McLoskey’s score is fascinating in its eclecticism: a gorgeous baritone aria like “I intend to be blunt” is followed by “I shall ram pebbles in my mouth”, roared out by unison mens’ voices. At the end of the work we're left exhausted, the final number warning us to look out for “the latest, smirking, unctuous face of Power”. Words which carry more of a charge when we learn that McLoskey wrote the work “during the most distressing US presidential campaign in modern history,” and that the last movement coincided with the 2016 election. Donald Nally’s crack chamber choir The Crossing do a phenomenal job, along with an impressive team of instrumentalists – clarinettist Doris Hall-Gulati deserves a shout out. This disc recently, and deservedly, won a Grammy. It's magnificent, and shouldn't just appeal to Guardian reading types like me. Stretch your ears and snap up a copy.
12 Ensemble: Resurrection (Sancho Panza)
Lutosławski’s Musique Funèbre is an early work, a 1958 string orchestra tribute to the memory of Bartók. Bartók’s folk-inspired modernism was always rooted in tonality, however uncompromising the results. Lutosławski’s tribute is dodecaphonic but as vividly expressive as anything by the older composer. There are intensely singable themes in this work, notably the violin melody which steals in a few seconds into the second section. Lutosławski was a master of thematic development, and what ensues is gripping. We feel as if we’re about to get thrilling, affirmative apotheosis. Instead there’s a series of screeching, Herrmann-esque chords before the slow winding down. It's a terrific little piece, and this chamber scale reading by the 12 Ensemble packs a huge punch, more agile and sharper edged than performances from full string sections. That they're a conductorless dodectet makes the achievement all the more impressive.

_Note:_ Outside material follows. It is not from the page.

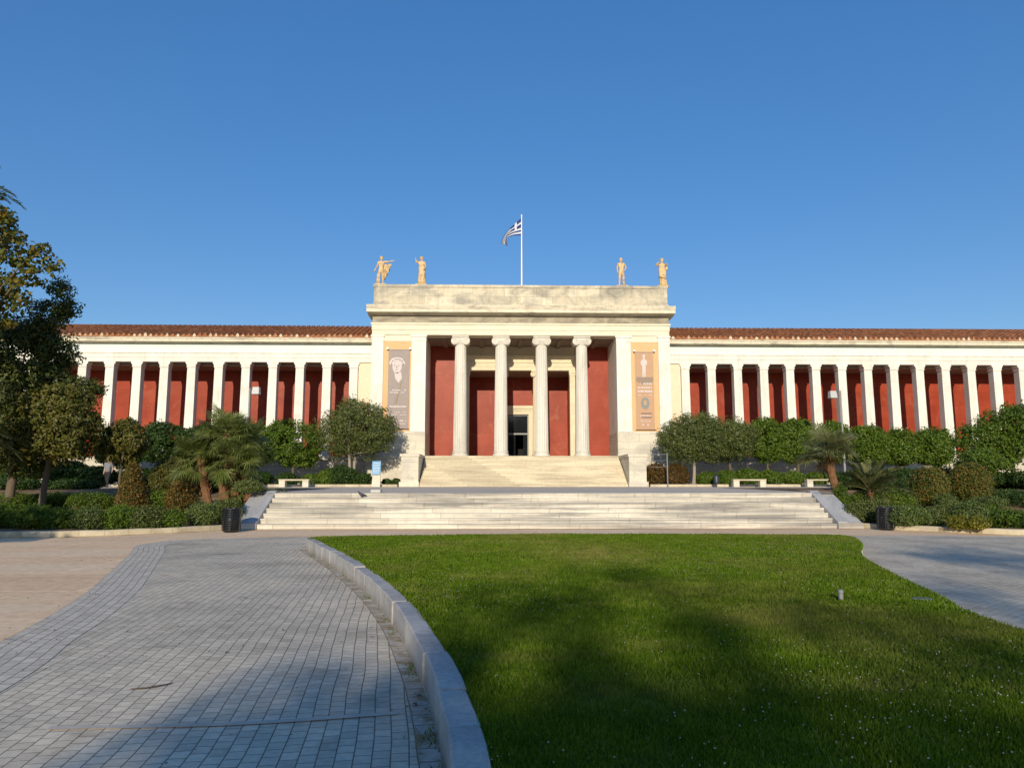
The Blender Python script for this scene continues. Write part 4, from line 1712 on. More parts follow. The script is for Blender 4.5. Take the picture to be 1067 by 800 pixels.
def draw_right(cl, x0, x1, z0, z1):
    w, h = x1 - x0, z1 - z0

    def q(u, v):
        return x0 + u * w, z1 - v * h
    flat([q(.04, .32), q(.96, .32), q(.96, .38), q(.70, .42), q(.30, .41), q(.04, .37)], YB, 'banner_brown', 'printed_band', cl)
    cx, cz = q(.48, .12)
    pr = [(cx - .07, cz + .30), (cx + .07, cz + .30), (cx + .09, cz + .16), (cx + .24, cz + .05), (cx + .21, cz - .25), (cx + .13, cz - .2), (cx + .12, cz - .6), (cx + .10, cz - 1.1), (cx + .02, cz - 1.1), (cx, cz - .6), (cx - .03, cz - 1.1), (cx - .12, cz - 1.1), (cx - .13, cz - .5), (cx - .15, cz - .2), (cx - .23, cz - .25), (cx - .24, cz + .05), (cx - .09, cz + .16)]
    flat(pr, YB - .006, 'banner_pale', 'printed_figure', cl)
    flat(ell(cx, cz + .42, .10, .13, 14), YB - .006, 'banner_pale', 'printed_head', cl)
    rows = [(q(0, v)[1], hh2, f_) for v, hh2, f_ in ((.42, .13, .95), (.47, .13, .9), (.52, .15, .95), (.56, .06, .6))]
    text_rows(cl, x0 + .14, x1 - .14, rows, 'banner_pale', YB - .012)
    cx, cz = q(.5, .66)
    flat(ell(cx, cz, .30, .42, 28, .05, 9), YB - .006, 'banner_seal', 'printed_seal', cl)
    flat(ell(cx, cz + .03, .12, .2, 16), YB - .011, 'banner_tan', 'printed_seal_core', cl)
    flat([q(.26, .785), q(.84, .785), q(.84, .80), q(.26, .80)], YB, 'banner_ink', 'printed_rule', cl)
    flat([q(.28, .835), q(.84, .835), q(.84, .85), q(.28, .85)], YB, 'banner_ink', 'printed_rule', cl)
    rows = [(q(0, v)[1], hh2, f_) for v, hh2, f_ in ((.83, .08, .95), (.885, .05, .7), (.90, .05, .7), (.95, .12, .45))]
    text_rows(cl, x0 + .3, x1 - .3, rows, 'banner_pale', YB - .012)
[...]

It's aptly coupled with the first recording of Bryce Dessner’s affecting Réponse Lutosławski, each of its five short movements inspired by the Musique Funèbre. It ends similarly softly, though the mood is consolatory rather than bleak. Kate Whitley’s Autumn Songs takes inspiration from a Verlaine poem, Whitley comparing the flurries of descending notes to falling leaves. John Woolrich’s Ulysses Awakes is a brilliant reimagining of an aria from Monteverdi’s opera, the vocal line beautifully played by violist Simon Rowland-Jones. The melody remains intact, though Woolrich “coaxes the work into a modern light” by tinkering with the string accompaniment, updating the original just enough. An outstanding disc, handsomely recorded.